** start Source material **

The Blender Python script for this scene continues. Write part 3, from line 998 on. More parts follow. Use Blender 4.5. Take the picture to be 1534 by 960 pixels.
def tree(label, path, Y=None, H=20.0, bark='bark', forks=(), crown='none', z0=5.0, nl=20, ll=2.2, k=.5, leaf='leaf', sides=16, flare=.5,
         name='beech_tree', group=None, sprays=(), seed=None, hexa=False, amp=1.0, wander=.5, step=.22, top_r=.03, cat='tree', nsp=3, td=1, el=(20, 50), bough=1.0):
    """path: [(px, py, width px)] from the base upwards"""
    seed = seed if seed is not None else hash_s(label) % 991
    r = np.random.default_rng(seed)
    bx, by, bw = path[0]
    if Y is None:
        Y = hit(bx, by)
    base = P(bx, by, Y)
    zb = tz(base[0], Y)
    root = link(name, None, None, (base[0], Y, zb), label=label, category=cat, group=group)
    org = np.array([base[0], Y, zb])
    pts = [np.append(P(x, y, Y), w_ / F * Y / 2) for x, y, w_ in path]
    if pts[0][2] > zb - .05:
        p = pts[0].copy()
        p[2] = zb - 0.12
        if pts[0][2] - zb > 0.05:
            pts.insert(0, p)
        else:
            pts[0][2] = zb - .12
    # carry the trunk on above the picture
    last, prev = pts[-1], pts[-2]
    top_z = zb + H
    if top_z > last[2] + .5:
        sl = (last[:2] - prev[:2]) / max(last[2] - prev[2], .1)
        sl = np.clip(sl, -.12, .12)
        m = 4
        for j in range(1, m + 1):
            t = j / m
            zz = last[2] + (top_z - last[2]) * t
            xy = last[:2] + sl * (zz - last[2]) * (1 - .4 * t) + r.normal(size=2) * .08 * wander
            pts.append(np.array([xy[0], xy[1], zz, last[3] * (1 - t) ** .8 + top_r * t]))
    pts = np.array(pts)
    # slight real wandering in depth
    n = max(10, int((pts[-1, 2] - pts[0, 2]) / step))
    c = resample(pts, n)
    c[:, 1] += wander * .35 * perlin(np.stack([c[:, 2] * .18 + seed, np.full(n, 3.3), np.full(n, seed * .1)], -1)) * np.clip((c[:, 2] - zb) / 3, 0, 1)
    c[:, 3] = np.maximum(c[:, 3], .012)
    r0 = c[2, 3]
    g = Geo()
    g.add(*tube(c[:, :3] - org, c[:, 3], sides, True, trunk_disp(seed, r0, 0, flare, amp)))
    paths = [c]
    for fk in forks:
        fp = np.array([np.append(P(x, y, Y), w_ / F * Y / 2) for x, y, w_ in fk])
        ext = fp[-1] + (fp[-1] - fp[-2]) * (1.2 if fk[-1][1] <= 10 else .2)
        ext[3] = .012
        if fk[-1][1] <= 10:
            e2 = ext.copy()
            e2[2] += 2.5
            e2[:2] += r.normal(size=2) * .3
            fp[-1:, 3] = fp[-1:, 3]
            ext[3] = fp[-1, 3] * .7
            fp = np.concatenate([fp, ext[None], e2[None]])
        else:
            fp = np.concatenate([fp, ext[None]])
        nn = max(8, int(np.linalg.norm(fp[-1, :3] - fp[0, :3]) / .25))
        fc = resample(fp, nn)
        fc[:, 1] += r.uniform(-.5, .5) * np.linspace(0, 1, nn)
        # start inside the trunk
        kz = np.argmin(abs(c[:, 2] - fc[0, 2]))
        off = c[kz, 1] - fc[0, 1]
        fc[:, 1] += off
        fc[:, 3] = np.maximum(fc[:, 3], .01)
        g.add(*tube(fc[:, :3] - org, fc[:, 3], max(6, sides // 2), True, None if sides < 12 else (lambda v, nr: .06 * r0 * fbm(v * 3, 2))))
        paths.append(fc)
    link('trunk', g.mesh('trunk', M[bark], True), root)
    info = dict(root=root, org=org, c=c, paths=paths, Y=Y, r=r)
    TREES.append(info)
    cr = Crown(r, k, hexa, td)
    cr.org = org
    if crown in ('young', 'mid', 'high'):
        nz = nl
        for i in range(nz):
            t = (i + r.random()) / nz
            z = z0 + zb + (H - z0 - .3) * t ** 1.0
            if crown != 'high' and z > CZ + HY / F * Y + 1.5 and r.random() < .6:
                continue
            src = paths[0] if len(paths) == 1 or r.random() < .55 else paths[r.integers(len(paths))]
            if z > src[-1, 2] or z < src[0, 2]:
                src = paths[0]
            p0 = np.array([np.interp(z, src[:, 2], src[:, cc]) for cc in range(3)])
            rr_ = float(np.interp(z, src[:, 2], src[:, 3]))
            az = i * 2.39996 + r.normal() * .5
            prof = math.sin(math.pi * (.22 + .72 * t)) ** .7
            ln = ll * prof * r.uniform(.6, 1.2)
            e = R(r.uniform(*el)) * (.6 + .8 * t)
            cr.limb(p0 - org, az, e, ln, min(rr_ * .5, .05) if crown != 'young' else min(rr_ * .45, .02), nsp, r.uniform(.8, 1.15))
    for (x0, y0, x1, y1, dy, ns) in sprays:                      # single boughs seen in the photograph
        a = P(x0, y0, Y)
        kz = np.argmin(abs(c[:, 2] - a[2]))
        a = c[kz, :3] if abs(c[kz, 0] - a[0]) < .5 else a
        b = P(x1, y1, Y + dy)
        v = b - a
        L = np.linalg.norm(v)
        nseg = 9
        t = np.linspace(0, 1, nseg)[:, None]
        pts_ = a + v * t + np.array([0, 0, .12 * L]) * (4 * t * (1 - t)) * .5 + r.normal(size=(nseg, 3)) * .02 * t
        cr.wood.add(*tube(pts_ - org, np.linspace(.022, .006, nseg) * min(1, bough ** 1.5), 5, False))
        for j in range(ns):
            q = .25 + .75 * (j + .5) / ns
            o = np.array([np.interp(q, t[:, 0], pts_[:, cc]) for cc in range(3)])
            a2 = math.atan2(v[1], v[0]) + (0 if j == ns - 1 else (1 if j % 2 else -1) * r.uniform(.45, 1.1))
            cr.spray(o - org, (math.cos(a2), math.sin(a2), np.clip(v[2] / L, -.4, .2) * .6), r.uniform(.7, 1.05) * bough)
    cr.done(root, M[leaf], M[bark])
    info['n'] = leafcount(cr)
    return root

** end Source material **

▶ [What is required]:
Pull every line containing "picture" from the data.

▶ [Full answer]:
The Blender Python script for this scene continues. Write part 3, from line 998 on. More parts follow. Use Blender 4.5. Take the picture to be 1534 by 960 pixels.
    # carry the trunk on above the picture